Beyond the Book is a regular column discussing ways to use the Cypher System to run a great game.
The other night I ran an encounter where the Player Characters were tossed into a huge arena. The four PCs were hastily teamed up with nine NPC allies to find themselves pitted against thirteen more NPCs and forced to fight to the death by a horrible tyrant.
If you’ve got experience in running games yourself, you might very well have a simple, understandable response to this setup.
Madness.
And often, you’d be right. A fight of thirteen versus twelve, with twenty-two total NPCs involved, could be a nightmare to manage. But the whole encounter went smoothly, moved quickly, and was wrapped up in under an hour. Here’s how I did it.
The encounter was intended to be very cinematic from the get-go.
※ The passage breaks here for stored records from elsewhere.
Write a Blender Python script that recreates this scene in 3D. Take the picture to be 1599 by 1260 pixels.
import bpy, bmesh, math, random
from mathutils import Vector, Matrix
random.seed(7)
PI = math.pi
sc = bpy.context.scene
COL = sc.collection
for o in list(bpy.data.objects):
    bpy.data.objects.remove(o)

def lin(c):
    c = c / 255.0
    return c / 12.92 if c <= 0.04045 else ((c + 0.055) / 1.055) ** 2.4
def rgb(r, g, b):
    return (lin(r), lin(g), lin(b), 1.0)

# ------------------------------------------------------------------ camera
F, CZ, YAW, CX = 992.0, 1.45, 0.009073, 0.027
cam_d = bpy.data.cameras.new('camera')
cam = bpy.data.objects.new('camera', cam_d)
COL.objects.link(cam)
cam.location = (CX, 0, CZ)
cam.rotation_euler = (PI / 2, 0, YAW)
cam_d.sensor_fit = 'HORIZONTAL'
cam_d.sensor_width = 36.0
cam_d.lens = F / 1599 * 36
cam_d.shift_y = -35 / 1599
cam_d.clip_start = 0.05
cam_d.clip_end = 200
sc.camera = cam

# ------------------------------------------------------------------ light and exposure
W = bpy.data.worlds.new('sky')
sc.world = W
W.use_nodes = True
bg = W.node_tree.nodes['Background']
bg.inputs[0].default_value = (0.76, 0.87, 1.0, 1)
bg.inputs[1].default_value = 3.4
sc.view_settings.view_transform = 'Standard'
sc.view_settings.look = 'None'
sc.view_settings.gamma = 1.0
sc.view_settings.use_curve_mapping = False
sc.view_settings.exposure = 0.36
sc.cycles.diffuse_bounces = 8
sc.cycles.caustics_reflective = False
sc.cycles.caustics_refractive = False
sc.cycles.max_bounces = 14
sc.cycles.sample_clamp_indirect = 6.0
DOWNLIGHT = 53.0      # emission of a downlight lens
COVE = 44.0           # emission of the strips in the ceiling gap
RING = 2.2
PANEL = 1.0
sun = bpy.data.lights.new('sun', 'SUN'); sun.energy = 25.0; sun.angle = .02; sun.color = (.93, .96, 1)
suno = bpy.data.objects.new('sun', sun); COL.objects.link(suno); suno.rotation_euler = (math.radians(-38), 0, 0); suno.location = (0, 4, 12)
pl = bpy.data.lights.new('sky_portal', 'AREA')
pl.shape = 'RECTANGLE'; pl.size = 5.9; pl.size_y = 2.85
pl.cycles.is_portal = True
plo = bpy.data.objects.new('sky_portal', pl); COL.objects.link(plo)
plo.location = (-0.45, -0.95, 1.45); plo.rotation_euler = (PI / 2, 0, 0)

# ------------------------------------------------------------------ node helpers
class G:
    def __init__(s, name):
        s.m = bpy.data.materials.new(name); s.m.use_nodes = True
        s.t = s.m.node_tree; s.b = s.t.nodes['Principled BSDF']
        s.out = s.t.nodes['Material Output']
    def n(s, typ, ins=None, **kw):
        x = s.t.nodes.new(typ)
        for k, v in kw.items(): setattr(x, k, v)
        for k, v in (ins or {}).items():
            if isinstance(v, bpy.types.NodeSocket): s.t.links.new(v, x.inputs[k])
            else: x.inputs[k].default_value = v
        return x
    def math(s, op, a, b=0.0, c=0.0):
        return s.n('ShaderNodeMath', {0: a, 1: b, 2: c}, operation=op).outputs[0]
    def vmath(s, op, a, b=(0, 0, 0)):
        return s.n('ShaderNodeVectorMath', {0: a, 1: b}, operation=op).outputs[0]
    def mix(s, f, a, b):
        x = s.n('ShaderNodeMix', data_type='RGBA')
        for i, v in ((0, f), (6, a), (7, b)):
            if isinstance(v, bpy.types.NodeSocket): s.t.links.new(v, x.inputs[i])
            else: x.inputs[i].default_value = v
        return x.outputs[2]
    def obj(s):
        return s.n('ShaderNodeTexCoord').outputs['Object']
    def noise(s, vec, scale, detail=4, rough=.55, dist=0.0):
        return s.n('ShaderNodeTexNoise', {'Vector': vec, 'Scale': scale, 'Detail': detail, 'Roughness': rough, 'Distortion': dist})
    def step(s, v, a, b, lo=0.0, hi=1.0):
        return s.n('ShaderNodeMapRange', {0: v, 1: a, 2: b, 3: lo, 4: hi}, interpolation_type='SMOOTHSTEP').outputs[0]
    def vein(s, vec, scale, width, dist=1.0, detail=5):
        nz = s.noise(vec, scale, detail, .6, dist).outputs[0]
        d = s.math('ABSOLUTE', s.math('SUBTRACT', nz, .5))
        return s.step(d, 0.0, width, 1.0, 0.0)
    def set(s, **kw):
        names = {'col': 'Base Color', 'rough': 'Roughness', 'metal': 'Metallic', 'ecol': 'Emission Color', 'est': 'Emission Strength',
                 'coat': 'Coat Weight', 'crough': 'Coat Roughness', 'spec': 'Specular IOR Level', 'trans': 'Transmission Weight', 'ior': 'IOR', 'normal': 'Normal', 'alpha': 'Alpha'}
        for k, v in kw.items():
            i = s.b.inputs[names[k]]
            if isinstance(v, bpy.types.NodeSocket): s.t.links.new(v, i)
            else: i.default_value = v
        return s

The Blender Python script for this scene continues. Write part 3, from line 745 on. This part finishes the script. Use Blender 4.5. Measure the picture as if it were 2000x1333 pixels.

In a movie, you wouldn’t get to know and identify all twenty five characters involved. A movie would just focus in on a few major players. On one side, that meant the PCs (of course), and a couple of named NPC allies that hastily befriended them before the arena combat began. On the other, I provided details of a few particularly formidable-looking foes (because this was Numenera, the worst of them was a massive, multi-limbed crustacean-like warrior with multiple, massive clubs). Everyone else was less-specifically drawn, although a few mentions of “three guys in the back with javelins” or “two warriors with long spears charging ahead” gave some context and gave me the ability to put them in the forefront for a moment or two before they faded back again.
The PCs are always the main focus, of course. So I got detailed actions from the players, each time giving a snapshot of what was going on around them in the chaotic melee. This made it easy for players to play to their characters’ personalities. One acted mostly to protect those on his side. Another picked off the weakest-looking foes. Others attacked the strongest. One did whatever he could to stay well back from the danger. These actions shaped the battle as a whole.
Cypher System NPCs, of course, are very simple. Each is represented mainly by a single number. A few of the more detailed figures had Armor or a bit more elaborated stats, but honestly, I kept that to a very bare minimum. The big guy, for example, could attack multiple foes at once and tons of Armor. I knew it would come down to most if not all of the PCs versus him, in the end.
Much of the stuff that happened beyond the PCs’ control came about as GM intrusions. A sudden volley of spears from some foes, or a seriously injured ally about to be overwhelmed. The combat wasn’t about carefully matching NPC stats versus NPC stats. No one rolled for the NPC combatants. Unless an NPC was interacting with a PC, they weren’t given specific actions. The fight around the PCs was more like a dangerous environment than a proper battle. The PCs’ actions played the most important part of determining the outcome of the fight (the odds would have been slightly against the PCs’ side at the start, if the PCs were NPCs). To the players, however, it didn’t seem like a more “normal” combat encounter where it’s them against a few foes.
If this is something you want to do, my advice is this: imagine how you might run a combat with the PCs and their foes on rafts in a raging river. You’d run the fight normally, but occasionally make things dramatic and interesting using GM intrusions or even just constant hazards arising from the larger situation. Run the big combat exactly the same way, except rather than jagged rocks or overturning rafts, you’ve got a larger battle comprised of multiple foes. You’ve got the sudden appearance of “new” foes from out the general melee, bodies and weapons flying and falling about like terrible hazards, you’ve got allies in jeopardy, and you’ve got allies giving the PCs a hand. Each round should have some new turn of events, even as you describe—in general terms—how the battle goes. The players should always have an idea of how many foes and how many friends remain, just as they should be aware of what’s going on around them in any other situation. As ever, you’re their eyes on ears.
The long and the short of it is, it was a simple encounter to run, and one that was engaging for all involved. I’d happily do it again.